» **DIRECTIONS FOR THIS TASK**:
Quote the lines that run from the line containing "Continue the Blender" down to the line containing "seed=i, B=VB, par=vest)". Include both of those lines, reproduce each exactly, and omit everything else.

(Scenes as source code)
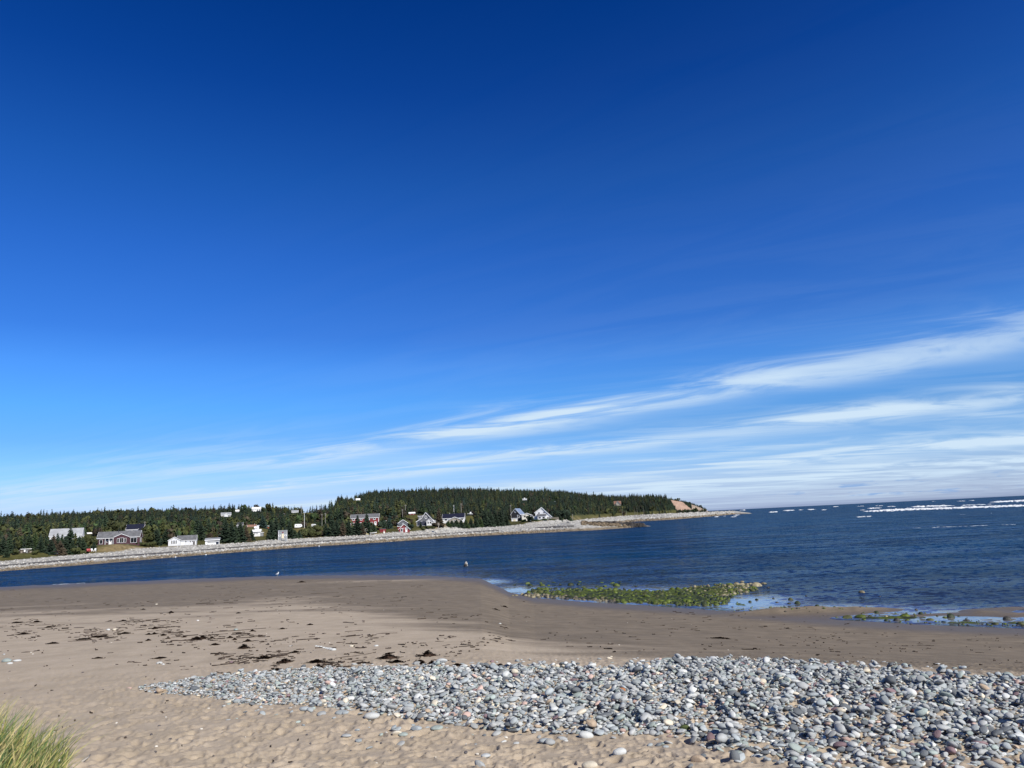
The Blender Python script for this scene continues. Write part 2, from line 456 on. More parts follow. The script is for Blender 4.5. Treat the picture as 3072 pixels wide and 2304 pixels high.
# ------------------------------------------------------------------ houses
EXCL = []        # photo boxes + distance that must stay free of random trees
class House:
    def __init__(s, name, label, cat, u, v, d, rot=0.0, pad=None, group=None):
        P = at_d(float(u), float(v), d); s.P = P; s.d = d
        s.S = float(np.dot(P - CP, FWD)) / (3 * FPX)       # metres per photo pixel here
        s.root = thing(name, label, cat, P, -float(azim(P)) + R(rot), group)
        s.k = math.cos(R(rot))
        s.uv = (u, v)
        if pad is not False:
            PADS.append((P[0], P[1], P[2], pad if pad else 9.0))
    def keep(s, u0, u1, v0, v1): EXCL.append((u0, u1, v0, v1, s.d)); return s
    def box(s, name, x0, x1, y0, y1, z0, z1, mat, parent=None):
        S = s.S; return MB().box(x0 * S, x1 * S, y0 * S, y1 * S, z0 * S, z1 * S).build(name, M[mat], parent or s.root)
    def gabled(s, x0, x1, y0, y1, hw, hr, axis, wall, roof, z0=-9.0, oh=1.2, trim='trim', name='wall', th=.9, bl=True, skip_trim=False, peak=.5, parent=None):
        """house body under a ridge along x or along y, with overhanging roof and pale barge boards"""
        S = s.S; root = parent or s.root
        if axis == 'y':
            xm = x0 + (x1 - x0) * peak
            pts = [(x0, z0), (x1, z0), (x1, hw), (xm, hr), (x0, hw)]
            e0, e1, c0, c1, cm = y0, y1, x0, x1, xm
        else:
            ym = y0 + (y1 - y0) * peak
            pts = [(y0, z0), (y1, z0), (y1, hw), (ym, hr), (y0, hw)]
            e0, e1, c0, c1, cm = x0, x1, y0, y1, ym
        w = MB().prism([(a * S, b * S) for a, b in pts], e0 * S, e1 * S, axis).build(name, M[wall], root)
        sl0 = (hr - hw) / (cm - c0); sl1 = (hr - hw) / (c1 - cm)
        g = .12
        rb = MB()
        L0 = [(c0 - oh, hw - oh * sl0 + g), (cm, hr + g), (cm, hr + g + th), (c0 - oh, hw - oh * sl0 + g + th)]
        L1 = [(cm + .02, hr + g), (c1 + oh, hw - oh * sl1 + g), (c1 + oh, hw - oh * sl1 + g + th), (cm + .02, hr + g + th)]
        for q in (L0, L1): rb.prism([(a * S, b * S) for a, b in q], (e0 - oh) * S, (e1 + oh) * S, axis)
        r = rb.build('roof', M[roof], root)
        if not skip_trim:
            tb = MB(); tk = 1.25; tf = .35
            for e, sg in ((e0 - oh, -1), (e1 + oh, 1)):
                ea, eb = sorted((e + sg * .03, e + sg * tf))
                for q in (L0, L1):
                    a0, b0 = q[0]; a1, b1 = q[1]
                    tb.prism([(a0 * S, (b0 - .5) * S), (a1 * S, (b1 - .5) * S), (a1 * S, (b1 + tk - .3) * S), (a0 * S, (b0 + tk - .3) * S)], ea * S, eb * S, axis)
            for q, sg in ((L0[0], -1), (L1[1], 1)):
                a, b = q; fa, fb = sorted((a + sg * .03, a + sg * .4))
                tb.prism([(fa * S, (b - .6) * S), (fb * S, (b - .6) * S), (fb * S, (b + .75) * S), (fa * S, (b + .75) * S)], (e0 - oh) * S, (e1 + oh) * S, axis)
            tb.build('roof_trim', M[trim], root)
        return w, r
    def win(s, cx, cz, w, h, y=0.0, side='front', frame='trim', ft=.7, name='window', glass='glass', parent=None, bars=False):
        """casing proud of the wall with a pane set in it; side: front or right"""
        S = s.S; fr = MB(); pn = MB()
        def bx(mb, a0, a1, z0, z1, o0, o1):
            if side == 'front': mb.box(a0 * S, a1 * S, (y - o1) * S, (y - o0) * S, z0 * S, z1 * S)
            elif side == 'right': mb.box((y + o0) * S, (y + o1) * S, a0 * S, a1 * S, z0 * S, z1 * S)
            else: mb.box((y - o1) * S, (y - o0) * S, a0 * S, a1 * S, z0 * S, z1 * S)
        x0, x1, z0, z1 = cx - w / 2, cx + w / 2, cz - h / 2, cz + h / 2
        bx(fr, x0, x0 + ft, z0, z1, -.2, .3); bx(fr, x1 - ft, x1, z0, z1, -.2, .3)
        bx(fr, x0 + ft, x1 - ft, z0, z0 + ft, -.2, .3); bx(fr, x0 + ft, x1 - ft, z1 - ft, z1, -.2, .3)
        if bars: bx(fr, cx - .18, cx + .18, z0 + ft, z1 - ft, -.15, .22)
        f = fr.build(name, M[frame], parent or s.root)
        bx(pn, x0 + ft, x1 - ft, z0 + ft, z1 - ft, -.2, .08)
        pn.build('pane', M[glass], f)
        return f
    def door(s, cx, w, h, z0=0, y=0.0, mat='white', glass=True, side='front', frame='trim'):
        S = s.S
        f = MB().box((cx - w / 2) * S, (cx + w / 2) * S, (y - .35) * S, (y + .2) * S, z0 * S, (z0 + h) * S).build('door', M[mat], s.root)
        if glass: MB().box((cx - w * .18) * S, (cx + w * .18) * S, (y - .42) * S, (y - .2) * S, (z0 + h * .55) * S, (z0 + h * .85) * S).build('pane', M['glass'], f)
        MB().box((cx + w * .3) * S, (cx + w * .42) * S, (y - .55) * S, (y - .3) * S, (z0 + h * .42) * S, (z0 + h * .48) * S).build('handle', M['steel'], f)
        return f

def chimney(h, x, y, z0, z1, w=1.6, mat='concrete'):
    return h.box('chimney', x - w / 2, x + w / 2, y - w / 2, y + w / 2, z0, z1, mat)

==

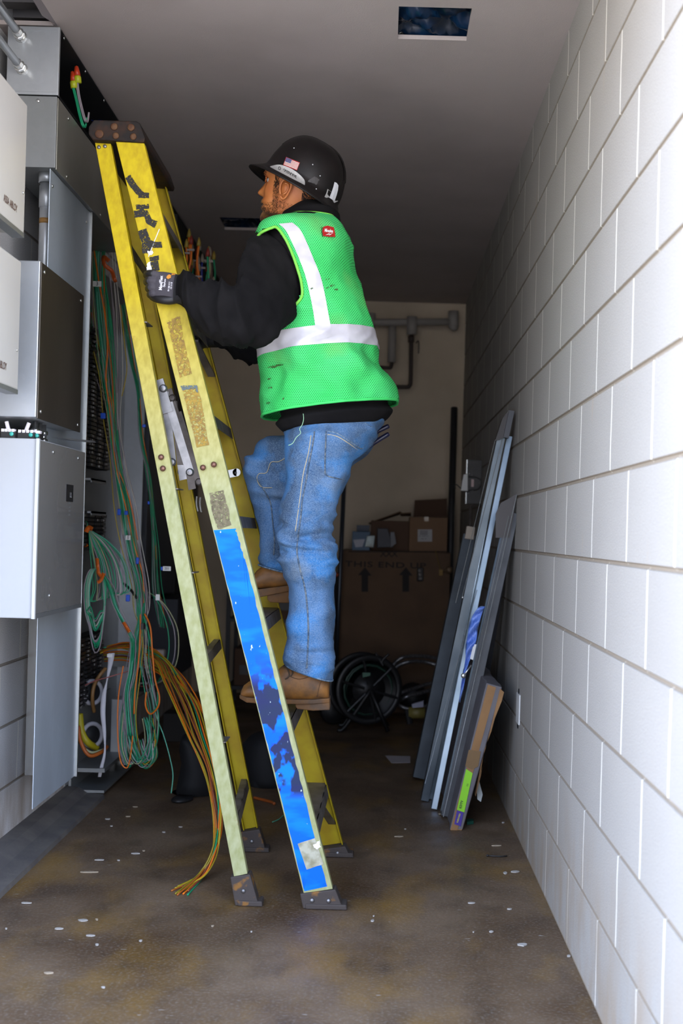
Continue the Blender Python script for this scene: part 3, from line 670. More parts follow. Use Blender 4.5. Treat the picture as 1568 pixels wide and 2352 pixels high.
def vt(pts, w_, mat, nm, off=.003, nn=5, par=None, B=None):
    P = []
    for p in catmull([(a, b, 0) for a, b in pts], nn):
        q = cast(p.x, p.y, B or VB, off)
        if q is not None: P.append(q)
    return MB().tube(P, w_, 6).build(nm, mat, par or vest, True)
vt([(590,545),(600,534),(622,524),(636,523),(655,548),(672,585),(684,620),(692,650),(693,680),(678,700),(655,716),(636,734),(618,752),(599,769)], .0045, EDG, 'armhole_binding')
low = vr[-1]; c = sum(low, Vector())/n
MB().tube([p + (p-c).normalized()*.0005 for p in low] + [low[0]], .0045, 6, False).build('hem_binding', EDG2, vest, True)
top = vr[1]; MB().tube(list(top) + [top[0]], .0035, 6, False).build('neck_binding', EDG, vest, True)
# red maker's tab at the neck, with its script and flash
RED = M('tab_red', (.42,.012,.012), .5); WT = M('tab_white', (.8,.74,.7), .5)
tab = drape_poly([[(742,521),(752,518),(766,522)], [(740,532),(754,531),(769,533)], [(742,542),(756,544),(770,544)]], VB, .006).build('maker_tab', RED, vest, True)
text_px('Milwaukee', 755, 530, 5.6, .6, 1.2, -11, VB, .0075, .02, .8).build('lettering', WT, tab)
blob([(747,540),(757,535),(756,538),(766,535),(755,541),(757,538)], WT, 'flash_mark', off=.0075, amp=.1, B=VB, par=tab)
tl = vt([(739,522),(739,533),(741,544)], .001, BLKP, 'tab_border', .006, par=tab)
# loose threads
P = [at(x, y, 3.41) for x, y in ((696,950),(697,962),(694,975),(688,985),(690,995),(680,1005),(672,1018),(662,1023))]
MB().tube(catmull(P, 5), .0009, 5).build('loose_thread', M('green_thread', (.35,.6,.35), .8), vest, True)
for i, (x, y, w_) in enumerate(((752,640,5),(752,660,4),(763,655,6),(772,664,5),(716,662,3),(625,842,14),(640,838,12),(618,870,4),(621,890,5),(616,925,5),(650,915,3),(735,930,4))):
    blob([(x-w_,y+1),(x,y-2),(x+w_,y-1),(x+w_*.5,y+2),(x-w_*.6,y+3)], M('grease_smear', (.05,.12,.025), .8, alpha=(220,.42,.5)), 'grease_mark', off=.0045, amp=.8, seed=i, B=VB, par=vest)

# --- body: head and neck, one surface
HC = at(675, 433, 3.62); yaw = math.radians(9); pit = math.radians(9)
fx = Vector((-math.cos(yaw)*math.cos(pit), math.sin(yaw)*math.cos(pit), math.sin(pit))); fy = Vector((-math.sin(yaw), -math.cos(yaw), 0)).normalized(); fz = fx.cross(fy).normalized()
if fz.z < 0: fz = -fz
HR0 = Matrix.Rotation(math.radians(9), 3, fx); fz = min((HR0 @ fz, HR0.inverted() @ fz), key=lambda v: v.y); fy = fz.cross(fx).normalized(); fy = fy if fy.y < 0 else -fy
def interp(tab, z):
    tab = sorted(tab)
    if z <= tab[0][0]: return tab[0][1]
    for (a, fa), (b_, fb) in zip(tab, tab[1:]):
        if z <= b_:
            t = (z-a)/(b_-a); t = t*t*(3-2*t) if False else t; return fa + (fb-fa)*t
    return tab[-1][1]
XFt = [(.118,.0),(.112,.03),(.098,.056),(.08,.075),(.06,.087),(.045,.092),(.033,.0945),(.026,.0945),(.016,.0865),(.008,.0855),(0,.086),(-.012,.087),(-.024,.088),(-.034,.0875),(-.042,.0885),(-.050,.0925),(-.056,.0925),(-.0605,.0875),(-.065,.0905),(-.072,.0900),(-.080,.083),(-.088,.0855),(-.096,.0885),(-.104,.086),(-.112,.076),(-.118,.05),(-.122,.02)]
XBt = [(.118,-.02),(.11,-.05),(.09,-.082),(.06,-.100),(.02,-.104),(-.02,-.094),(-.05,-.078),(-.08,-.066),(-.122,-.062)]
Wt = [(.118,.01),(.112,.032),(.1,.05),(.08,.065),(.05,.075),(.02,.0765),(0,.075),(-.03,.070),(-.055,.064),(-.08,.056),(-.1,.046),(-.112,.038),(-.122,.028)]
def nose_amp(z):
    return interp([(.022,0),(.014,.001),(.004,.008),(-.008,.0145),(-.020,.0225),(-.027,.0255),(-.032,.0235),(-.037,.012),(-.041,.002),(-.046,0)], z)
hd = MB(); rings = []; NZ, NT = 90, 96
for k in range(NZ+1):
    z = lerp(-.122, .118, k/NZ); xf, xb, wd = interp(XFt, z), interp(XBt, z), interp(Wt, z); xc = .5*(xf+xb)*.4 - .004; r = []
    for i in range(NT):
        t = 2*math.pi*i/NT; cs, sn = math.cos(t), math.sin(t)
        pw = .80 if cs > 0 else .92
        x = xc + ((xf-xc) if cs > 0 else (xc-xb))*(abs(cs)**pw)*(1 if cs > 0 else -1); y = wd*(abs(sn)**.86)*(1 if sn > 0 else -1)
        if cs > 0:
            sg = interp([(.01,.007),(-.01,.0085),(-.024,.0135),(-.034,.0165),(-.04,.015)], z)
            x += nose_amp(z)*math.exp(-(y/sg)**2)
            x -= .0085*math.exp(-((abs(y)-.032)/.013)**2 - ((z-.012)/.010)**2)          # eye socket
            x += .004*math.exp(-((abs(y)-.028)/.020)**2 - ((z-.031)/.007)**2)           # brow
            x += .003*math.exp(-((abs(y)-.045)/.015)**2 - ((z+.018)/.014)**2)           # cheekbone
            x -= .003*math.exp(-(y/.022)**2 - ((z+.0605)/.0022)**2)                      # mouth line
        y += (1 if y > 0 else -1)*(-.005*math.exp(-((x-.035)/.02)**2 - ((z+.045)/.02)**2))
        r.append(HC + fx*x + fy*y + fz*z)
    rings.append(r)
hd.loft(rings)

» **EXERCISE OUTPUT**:
Continue the Blender Python script for this scene: part 3, from line 670. More parts follow. Use Blender 4.5. Treat the picture as 1568 pixels wide and 2352 pixels high.
def vt(pts, w_, mat, nm, off=.003, nn=5, par=None, B=None):
    P = []
    for p in catmull([(a, b, 0) for a, b in pts], nn):
        q = cast(p.x, p.y, B or VB, off)
        if q is not None: P.append(q)
    return MB().tube(P, w_, 6).build(nm, mat, par or vest, True)
vt([(590,545),(600,534),(622,524),(636,523),(655,548),(672,585),(684,620),(692,650),(693,680),(678,700),(655,716),(636,734),(618,752),(599,769)], .0045, EDG, 'armhole_binding')
low = vr[-1]; c = sum(low, Vector())/n
MB().tube([p + (p-c).normalized()*.0005 for p in low] + [low[0]], .0045, 6, False).build('hem_binding', EDG2, vest, True)
top = vr[1]; MB().tube(list(top) + [top[0]], .0035, 6, False).build('neck_binding', EDG, vest, True)
# red maker's tab at the neck, with its script and flash
RED = M('tab_red', (.42,.012,.012), .5); WT = M('tab_white', (.8,.74,.7), .5)
tab = drape_poly([[(742,521),(752,518),(766,522)], [(740,532),(754,531),(769,533)], [(742,542),(756,544),(770,544)]], VB, .006).build('maker_tab', RED, vest, True)
text_px('Milwaukee', 755, 530, 5.6, .6, 1.2, -11, VB, .0075, .02, .8).build('lettering', WT, tab)
blob([(747,540),(757,535),(756,538),(766,535),(755,541),(757,538)], WT, 'flash_mark', off=.0075, amp=.1, B=VB, par=tab)
tl = vt([(739,522),(739,533),(741,544)], .001, BLKP, 'tab_border', .006, par=tab)
# loose threads
P = [at(x, y, 3.41) for x, y in ((696,950),(697,962),(694,975),(688,985),(690,995),(680,1005),(672,1018),(662,1023))]
MB().tube(catmull(P, 5), .0009, 5).build('loose_thread', M('green_thread', (.35,.6,.35), .8), vest, True)
for i, (x, y, w_) in enumerate(((752,640,5),(752,660,4),(763,655,6),(772,664,5),(716,662,3),(625,842,14),(640,838,12),(618,870,4),(621,890,5),(616,925,5),(650,915,3),(735,930,4))):
    blob([(x-w_,y+1),(x,y-2),(x+w_,y-1),(x+w_*.5,y+2),(x-w_*.6,y+3)], M('grease_smear', (.05,.12,.025), .8, alpha=(220,.42,.5)), 'grease_mark', off=.0045, amp=.8, seed=i, B=VB, par=vest)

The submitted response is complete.